[Goal of the exercise]
Return exactly the lines that run from the beginning through the line containing "obj('pull_cup', b, M['nickel_dark'], fp)", both included, and no others.

### Data block

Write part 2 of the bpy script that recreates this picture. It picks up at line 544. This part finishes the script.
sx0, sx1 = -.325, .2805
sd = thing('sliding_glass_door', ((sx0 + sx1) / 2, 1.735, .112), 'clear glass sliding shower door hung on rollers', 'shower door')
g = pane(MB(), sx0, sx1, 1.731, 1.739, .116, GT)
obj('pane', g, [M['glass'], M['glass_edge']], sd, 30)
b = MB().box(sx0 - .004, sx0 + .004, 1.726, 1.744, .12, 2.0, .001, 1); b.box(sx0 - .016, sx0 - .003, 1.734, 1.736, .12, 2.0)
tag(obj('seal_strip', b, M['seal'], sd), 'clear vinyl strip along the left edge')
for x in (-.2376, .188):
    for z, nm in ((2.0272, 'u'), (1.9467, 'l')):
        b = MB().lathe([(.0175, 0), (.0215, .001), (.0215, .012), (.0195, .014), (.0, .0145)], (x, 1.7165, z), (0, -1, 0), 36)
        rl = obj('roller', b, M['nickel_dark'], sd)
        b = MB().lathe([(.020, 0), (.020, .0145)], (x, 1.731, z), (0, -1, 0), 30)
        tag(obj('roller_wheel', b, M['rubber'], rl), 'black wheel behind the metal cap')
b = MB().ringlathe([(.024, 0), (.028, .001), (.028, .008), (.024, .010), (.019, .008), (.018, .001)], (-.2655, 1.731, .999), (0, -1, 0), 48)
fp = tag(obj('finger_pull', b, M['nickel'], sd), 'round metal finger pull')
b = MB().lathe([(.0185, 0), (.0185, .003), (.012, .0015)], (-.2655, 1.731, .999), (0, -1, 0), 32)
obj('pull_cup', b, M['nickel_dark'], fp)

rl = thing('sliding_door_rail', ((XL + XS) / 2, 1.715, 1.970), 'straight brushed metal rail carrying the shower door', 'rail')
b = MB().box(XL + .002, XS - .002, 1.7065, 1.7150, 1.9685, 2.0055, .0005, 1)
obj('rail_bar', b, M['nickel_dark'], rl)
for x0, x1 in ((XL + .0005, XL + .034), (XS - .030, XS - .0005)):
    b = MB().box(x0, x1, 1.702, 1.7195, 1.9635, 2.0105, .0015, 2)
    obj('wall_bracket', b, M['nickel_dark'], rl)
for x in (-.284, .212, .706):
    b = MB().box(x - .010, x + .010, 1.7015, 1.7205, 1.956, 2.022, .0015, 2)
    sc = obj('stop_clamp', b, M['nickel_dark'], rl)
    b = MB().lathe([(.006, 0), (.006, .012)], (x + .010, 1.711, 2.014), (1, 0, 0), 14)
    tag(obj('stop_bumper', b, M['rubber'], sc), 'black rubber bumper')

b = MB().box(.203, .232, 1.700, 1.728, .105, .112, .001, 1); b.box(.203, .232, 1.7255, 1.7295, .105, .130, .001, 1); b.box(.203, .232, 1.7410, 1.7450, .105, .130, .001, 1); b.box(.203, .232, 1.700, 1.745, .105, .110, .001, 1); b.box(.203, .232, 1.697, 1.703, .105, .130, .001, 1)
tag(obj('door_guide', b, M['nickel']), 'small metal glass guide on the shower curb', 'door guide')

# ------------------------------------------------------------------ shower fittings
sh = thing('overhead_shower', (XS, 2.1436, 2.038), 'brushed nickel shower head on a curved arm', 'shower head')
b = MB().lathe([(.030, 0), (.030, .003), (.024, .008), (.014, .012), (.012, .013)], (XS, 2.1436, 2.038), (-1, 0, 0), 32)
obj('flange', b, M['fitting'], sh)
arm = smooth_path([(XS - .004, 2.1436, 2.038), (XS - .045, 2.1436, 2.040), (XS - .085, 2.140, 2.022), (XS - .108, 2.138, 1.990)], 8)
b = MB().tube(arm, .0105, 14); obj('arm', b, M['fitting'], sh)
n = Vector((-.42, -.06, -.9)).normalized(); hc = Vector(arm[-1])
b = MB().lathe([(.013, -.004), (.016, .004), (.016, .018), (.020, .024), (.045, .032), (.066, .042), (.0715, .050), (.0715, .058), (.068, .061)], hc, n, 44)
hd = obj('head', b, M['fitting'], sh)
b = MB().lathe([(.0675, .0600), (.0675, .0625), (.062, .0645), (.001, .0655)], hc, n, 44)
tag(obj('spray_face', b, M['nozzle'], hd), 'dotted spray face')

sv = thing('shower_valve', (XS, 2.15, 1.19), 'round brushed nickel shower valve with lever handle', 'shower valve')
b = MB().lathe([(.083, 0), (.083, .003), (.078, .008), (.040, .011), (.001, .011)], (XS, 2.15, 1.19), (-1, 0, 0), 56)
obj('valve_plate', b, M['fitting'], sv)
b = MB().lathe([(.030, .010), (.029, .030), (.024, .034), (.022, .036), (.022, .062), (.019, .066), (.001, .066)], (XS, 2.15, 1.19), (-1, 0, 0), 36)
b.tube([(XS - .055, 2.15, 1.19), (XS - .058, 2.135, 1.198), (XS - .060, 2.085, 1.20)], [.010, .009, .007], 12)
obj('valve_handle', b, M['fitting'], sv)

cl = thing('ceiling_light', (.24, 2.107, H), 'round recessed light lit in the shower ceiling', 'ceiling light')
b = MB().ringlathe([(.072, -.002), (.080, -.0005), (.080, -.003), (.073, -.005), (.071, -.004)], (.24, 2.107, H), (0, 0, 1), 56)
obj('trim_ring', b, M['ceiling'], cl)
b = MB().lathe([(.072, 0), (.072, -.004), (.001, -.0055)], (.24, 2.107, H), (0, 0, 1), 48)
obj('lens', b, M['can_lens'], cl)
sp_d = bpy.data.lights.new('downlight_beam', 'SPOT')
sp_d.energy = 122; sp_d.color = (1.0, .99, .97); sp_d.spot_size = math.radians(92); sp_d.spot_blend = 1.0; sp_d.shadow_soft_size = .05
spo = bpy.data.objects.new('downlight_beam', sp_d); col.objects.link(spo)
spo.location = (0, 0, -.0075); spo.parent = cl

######

[Output below]
Write part 2 of the bpy script that recreates this picture. It picks up at line 544. This part finishes the script.
sx0, sx1 = -.325, .2805
sd = thing('sliding_glass_door', ((sx0 + sx1) / 2, 1.735, .112), 'clear glass sliding shower door hung on rollers', 'shower door')
g = pane(MB(), sx0, sx1, 1.731, 1.739, .116, GT)
obj('pane', g, [M['glass'], M['glass_edge']], sd, 30)
b = MB().box(sx0 - .004, sx0 + .004, 1.726, 1.744, .12, 2.0, .001, 1); b.box(sx0 - .016, sx0 - .003, 1.734, 1.736, .12, 2.0)
tag(obj('seal_strip', b, M['seal'], sd), 'clear vinyl strip along the left edge')
for x in (-.2376, .188):
    for z, nm in ((2.0272, 'u'), (1.9467, 'l')):
        b = MB().lathe([(.0175, 0), (.0215, .001), (.0215, .012), (.0195, .014), (.0, .0145)], (x, 1.7165, z), (0, -1, 0), 36)
        rl = obj('roller', b, M['nickel_dark'], sd)
        b = MB().lathe([(.020, 0), (.020, .0145)], (x, 1.731, z), (0, -1, 0), 30)
        tag(obj('roller_wheel', b, M['rubber'], rl), 'black wheel behind the metal cap')
b = MB().ringlathe([(.024, 0), (.028, .001), (.028, .008), (.024, .010), (.019, .008), (.018, .001)], (-.2655, 1.731, .999), (0, -1, 0), 48)
fp = tag(obj('finger_pull', b, M['nickel'], sd), 'round metal finger pull')
b = MB().lathe([(.0185, 0), (.0185, .003), (.012, .0015)], (-.2655, 1.731, .999), (0, -1, 0), 32)
obj('pull_cup', b, M['nickel_dark'], fp)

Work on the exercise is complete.